Listed entries =
--- --- ---
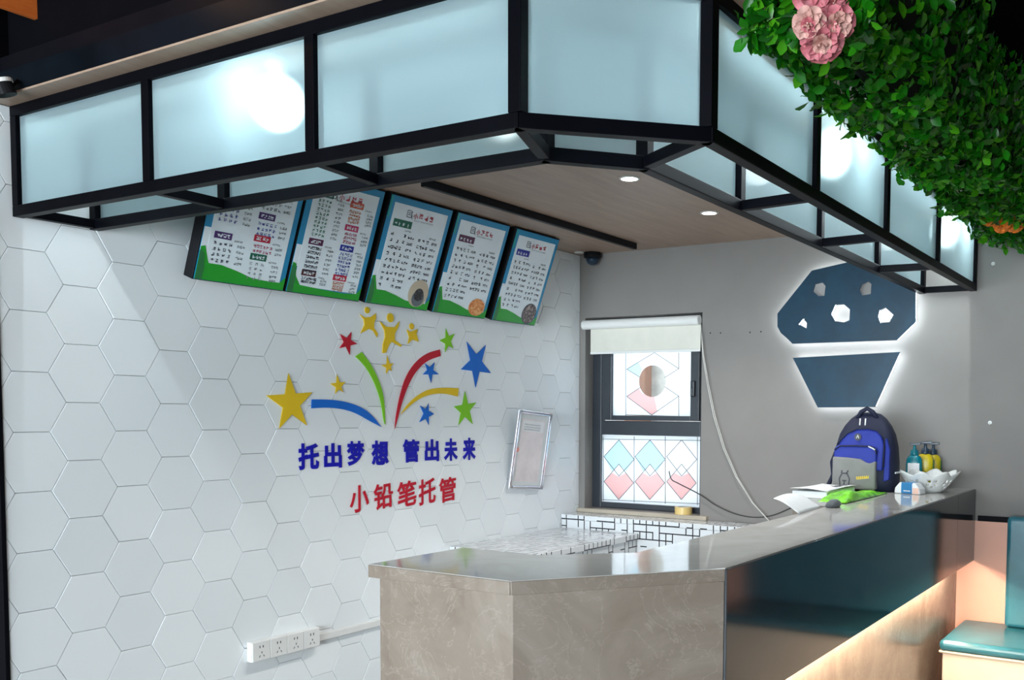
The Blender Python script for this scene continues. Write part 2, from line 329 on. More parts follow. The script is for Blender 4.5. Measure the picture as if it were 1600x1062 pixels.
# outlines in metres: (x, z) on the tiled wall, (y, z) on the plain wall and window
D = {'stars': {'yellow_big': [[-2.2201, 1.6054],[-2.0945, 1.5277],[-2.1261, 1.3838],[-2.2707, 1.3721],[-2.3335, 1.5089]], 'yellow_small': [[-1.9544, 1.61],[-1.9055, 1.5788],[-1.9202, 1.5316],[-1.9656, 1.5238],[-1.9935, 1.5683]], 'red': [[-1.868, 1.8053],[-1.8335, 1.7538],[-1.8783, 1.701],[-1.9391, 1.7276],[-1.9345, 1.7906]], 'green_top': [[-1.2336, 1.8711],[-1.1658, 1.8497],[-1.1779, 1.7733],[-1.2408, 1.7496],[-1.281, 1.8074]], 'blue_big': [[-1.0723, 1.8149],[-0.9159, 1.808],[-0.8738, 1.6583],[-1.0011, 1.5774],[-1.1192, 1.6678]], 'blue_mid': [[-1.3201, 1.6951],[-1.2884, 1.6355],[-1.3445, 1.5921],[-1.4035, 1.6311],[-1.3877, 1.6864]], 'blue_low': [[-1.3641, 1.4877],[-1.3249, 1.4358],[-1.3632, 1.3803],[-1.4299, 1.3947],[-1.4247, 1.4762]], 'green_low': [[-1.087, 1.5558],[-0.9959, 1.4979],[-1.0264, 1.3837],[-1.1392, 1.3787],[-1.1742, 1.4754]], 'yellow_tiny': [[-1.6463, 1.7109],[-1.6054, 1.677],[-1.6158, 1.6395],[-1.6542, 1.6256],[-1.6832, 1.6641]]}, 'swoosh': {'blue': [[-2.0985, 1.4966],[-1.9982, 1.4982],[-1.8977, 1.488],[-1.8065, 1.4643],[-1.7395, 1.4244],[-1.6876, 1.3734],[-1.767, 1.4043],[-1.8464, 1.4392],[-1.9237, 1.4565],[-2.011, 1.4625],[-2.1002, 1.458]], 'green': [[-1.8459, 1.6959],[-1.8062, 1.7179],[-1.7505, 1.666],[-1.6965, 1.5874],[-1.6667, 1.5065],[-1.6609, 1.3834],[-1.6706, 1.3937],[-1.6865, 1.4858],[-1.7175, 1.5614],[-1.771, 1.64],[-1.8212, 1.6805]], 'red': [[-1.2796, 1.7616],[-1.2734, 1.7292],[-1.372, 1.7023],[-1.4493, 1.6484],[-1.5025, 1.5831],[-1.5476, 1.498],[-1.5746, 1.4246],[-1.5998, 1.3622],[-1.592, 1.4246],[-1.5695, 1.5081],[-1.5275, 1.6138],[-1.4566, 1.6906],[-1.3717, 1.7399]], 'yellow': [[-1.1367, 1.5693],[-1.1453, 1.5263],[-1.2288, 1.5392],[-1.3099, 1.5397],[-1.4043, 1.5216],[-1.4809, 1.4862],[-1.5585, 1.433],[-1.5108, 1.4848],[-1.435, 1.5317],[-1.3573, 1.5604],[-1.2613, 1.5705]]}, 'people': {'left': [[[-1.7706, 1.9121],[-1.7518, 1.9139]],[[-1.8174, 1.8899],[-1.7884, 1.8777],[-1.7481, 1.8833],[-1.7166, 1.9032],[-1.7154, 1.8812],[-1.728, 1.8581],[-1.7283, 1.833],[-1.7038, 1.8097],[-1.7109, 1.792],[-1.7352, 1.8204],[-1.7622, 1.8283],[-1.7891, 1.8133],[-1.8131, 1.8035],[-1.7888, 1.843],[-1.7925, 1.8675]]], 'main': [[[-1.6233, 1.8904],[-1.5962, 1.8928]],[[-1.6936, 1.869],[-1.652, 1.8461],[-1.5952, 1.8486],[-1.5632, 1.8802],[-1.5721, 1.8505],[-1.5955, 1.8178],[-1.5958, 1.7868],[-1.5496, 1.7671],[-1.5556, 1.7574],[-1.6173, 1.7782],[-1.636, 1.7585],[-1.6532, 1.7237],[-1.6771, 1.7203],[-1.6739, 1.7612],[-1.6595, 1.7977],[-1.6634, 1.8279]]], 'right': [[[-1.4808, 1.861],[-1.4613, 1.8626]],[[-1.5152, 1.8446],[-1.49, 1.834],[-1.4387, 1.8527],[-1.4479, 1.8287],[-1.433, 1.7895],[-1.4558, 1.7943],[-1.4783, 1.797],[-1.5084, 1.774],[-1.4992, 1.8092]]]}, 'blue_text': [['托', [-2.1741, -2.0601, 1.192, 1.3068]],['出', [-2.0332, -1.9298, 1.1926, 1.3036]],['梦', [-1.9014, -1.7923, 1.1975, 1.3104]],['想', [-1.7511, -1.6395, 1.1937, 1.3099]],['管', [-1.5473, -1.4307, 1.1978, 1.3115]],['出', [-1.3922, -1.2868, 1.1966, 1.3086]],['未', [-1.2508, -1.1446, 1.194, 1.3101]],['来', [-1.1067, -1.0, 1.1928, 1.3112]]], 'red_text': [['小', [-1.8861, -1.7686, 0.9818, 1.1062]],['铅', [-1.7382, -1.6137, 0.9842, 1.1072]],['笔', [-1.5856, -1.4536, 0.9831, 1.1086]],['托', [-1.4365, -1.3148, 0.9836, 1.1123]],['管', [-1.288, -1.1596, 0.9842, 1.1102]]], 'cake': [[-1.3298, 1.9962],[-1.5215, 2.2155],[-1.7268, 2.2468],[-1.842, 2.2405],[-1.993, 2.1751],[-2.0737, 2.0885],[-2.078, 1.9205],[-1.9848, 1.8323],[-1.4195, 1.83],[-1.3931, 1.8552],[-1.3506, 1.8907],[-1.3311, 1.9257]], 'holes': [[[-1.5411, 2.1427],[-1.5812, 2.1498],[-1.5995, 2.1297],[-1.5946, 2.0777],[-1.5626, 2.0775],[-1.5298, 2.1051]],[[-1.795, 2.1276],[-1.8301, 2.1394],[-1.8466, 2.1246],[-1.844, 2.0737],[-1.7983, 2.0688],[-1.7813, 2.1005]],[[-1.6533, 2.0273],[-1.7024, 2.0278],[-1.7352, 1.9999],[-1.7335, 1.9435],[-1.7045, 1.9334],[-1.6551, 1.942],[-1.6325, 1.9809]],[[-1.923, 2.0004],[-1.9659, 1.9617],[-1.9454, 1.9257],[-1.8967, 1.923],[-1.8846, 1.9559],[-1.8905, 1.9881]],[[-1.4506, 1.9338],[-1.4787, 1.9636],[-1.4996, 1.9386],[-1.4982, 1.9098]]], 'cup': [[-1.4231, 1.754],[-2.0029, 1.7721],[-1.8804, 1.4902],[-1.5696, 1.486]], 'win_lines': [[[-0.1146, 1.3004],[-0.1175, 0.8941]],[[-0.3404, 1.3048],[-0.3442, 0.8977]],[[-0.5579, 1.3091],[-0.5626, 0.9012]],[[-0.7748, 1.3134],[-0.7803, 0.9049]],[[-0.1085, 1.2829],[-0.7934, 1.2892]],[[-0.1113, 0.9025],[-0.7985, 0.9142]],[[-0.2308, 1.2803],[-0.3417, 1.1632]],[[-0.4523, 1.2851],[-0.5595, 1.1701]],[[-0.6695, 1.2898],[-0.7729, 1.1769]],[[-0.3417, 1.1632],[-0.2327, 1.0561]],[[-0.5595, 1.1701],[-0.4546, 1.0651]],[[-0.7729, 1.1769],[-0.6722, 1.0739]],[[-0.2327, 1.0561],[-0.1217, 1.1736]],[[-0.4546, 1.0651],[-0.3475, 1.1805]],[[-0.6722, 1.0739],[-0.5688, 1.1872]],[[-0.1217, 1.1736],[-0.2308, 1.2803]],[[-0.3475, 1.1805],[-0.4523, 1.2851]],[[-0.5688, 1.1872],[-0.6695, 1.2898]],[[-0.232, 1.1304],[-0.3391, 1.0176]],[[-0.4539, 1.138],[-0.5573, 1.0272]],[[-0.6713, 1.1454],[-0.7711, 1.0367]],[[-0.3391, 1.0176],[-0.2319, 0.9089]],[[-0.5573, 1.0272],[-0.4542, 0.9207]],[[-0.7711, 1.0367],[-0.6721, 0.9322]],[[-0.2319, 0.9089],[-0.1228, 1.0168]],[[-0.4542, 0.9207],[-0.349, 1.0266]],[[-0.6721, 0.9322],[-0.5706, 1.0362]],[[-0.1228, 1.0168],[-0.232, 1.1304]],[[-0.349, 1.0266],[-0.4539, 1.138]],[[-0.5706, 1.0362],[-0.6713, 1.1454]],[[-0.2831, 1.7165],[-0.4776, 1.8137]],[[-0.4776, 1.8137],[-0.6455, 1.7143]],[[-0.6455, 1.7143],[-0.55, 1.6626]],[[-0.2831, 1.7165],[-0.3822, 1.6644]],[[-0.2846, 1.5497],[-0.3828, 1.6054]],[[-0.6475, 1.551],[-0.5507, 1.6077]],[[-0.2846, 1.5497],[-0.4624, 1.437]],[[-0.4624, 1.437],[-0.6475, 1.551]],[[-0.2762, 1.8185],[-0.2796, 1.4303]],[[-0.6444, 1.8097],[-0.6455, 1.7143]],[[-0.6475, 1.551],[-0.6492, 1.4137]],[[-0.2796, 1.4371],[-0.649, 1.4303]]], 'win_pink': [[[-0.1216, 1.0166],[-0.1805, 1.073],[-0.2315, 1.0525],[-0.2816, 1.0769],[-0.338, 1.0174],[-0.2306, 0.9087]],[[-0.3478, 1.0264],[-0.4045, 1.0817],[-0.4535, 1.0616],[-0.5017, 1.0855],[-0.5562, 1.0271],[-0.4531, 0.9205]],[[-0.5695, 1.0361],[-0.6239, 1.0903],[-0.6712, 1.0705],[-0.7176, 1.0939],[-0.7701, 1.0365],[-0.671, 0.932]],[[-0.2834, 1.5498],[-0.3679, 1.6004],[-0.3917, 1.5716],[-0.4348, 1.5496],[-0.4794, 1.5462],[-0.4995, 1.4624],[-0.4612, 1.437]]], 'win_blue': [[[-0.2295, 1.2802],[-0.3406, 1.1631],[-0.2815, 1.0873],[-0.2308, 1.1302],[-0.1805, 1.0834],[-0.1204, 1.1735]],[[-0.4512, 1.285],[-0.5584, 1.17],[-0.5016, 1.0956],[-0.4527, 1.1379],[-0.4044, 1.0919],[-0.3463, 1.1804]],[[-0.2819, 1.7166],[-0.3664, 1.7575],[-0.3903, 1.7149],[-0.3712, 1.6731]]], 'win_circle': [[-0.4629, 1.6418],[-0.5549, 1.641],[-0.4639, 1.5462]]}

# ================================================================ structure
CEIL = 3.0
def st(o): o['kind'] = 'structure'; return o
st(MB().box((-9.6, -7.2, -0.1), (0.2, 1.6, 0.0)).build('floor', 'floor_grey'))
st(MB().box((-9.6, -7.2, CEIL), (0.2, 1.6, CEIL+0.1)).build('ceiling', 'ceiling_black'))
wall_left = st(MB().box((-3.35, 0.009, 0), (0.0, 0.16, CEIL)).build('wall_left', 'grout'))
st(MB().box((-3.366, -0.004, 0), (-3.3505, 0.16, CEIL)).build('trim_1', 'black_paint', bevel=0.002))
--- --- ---
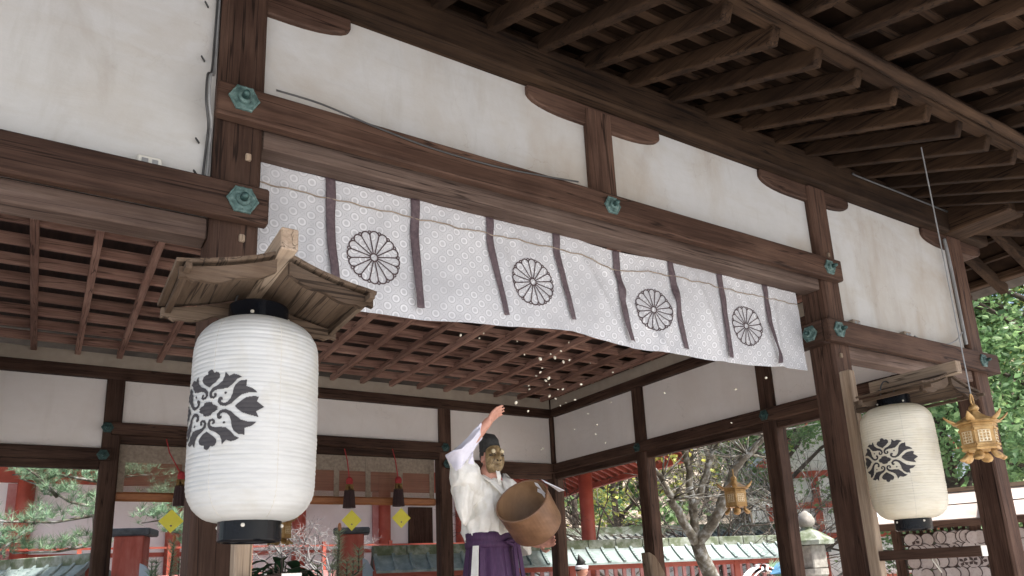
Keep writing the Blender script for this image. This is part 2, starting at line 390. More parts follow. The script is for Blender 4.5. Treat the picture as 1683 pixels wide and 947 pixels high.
--- --- ---
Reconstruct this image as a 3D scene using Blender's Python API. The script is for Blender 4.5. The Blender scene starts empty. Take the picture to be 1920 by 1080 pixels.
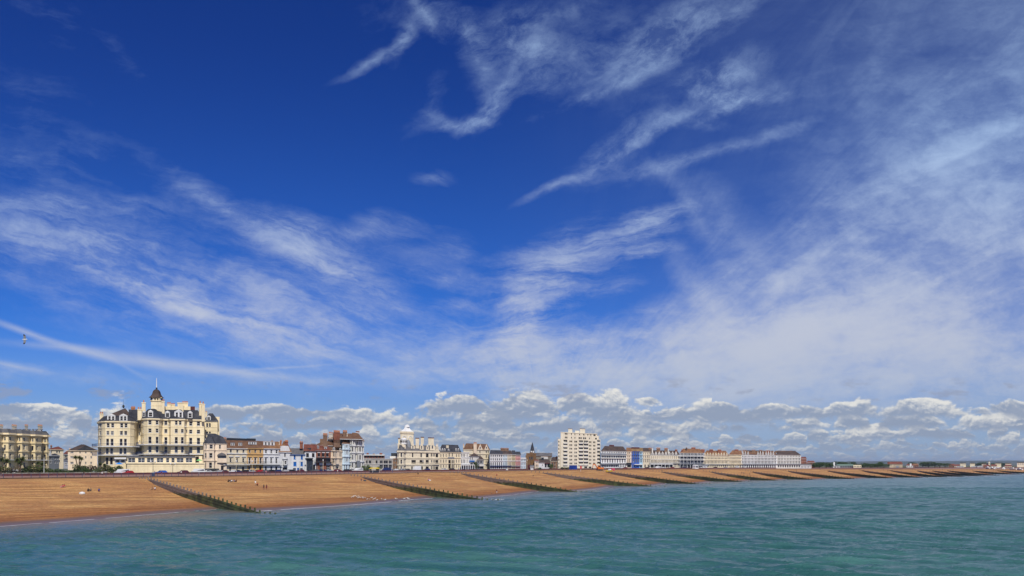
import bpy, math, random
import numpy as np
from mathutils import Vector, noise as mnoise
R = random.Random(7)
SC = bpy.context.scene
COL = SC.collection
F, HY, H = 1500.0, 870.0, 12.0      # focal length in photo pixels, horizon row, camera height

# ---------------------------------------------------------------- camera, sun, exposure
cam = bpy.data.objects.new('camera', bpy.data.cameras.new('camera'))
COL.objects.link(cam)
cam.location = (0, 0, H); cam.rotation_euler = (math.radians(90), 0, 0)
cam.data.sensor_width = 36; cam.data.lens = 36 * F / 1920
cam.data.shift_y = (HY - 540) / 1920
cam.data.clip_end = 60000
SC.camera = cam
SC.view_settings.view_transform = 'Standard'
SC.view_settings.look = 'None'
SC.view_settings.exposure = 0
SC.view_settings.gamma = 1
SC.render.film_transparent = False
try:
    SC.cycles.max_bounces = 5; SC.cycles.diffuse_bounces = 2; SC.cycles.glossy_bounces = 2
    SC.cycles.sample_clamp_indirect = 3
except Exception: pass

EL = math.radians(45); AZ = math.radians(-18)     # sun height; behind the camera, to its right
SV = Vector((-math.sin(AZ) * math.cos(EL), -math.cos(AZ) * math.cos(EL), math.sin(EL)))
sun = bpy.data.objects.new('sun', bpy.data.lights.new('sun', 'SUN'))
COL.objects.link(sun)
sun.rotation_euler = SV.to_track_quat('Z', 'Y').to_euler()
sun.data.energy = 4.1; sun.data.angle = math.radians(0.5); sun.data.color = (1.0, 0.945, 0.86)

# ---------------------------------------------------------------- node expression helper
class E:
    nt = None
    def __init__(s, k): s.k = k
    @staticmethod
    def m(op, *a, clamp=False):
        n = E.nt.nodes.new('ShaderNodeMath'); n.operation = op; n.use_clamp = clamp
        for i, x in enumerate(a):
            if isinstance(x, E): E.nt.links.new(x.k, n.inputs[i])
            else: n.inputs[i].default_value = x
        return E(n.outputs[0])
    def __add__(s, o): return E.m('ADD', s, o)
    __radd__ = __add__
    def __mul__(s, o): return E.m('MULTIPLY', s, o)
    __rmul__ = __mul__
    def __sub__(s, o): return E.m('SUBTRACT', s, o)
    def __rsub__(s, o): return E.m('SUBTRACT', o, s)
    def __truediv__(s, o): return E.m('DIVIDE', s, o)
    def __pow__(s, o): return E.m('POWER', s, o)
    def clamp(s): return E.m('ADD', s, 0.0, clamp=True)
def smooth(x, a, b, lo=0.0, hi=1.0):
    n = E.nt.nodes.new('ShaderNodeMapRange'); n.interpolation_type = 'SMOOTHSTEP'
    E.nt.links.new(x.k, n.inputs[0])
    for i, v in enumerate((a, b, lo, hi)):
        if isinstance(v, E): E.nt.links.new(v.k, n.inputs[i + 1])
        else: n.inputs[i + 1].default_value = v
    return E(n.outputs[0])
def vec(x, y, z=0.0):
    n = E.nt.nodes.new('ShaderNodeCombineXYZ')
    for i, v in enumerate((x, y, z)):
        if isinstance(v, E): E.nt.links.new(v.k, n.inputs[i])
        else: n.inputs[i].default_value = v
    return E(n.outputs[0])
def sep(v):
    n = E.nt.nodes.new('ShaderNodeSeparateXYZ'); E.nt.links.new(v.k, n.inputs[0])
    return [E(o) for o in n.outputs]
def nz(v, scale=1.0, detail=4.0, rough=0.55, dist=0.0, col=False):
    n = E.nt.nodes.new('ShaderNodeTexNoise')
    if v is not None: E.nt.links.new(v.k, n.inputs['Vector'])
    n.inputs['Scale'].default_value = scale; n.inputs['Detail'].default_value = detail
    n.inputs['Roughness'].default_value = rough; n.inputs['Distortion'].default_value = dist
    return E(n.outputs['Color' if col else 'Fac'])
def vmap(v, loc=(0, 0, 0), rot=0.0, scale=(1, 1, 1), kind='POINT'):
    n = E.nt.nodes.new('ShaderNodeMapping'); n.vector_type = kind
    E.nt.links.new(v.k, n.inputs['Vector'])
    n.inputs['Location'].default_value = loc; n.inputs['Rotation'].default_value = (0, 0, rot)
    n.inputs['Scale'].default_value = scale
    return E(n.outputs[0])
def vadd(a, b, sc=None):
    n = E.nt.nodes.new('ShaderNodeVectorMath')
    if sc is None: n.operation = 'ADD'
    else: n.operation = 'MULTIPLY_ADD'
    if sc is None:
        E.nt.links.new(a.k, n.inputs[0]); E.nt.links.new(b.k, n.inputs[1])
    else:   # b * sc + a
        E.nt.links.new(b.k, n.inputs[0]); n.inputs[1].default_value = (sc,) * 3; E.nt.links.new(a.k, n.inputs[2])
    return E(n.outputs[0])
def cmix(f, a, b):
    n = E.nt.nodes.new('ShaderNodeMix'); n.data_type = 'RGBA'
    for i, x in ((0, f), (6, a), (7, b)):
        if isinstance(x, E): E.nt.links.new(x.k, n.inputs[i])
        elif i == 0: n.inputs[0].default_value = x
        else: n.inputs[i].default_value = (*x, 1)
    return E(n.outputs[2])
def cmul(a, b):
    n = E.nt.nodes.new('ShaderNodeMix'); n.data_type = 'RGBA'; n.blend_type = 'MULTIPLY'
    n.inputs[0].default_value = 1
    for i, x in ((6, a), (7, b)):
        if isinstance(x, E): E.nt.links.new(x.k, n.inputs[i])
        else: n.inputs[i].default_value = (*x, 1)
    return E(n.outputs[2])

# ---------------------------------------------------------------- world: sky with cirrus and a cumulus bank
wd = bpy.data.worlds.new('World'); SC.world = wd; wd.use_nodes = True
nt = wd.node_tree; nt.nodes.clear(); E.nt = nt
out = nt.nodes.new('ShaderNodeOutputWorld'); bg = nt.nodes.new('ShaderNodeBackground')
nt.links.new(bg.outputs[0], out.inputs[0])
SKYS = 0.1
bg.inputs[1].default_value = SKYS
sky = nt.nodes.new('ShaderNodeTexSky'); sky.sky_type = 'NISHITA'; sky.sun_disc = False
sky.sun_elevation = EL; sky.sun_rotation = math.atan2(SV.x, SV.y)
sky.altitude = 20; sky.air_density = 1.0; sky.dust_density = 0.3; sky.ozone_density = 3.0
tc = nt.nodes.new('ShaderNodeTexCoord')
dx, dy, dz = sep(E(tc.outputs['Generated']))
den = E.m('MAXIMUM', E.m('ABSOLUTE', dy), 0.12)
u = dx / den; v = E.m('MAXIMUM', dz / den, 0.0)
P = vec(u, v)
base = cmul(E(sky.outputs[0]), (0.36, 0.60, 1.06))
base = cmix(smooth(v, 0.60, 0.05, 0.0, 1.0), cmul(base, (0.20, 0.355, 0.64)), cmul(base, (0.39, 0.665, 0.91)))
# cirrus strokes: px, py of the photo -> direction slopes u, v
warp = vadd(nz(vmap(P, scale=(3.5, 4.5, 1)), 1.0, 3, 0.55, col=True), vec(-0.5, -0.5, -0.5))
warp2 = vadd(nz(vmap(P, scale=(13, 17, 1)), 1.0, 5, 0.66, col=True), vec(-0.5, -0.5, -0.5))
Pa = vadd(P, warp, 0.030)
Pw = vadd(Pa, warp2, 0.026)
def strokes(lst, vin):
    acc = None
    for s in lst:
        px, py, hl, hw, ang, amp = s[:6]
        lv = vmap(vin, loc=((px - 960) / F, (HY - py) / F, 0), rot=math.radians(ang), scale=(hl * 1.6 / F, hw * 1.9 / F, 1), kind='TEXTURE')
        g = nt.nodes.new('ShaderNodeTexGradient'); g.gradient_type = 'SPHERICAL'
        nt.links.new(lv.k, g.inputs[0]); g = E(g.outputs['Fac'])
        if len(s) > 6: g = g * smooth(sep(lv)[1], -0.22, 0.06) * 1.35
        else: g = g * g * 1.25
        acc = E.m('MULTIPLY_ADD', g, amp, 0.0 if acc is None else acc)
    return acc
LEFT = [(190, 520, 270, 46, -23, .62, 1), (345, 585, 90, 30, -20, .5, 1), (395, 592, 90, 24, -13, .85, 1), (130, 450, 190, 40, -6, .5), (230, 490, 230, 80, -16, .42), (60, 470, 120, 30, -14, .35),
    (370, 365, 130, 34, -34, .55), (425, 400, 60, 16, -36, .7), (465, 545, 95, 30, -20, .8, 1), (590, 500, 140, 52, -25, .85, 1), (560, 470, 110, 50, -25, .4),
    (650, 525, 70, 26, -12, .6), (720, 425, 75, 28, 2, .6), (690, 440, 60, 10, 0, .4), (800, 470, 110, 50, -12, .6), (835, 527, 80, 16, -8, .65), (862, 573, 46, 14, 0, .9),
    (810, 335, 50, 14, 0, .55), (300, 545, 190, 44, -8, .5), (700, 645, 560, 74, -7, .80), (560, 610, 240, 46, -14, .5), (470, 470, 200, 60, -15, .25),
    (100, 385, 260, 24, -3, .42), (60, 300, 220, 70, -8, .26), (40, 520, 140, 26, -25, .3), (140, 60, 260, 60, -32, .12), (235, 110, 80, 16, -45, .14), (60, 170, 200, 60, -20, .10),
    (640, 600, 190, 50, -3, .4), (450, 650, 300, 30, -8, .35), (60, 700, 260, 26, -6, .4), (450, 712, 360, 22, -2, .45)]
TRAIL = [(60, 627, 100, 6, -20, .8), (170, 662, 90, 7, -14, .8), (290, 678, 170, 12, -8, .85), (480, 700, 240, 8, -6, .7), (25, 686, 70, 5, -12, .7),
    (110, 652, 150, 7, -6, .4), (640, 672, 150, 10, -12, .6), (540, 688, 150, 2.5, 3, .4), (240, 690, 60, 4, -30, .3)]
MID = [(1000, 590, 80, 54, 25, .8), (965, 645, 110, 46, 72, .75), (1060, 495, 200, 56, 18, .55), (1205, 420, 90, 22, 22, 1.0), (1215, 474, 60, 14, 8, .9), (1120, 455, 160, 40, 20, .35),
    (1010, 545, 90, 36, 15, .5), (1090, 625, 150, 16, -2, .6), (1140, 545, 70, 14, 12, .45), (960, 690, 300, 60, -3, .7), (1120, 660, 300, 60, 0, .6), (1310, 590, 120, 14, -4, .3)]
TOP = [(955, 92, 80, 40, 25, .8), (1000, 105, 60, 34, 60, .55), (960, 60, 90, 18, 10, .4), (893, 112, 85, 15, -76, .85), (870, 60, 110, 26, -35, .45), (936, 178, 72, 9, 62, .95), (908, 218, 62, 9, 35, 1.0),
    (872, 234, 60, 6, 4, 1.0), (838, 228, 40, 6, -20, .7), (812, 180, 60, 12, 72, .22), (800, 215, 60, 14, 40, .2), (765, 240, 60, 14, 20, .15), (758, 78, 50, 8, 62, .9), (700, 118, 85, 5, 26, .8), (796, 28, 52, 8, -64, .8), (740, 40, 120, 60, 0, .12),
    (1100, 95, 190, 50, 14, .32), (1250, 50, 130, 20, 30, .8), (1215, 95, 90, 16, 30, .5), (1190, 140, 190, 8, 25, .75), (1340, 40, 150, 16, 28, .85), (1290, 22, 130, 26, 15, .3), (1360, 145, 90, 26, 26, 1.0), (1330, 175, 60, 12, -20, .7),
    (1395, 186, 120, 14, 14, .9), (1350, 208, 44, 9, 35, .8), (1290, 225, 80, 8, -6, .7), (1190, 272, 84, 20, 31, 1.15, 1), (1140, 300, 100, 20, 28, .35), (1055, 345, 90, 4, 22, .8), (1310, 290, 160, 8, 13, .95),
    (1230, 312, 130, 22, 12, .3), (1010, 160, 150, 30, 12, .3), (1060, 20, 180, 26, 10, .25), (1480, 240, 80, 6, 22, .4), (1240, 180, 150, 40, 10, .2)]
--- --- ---
Task goal = Tell how many lines above contain the word "this". Give the number alone.

Result = 3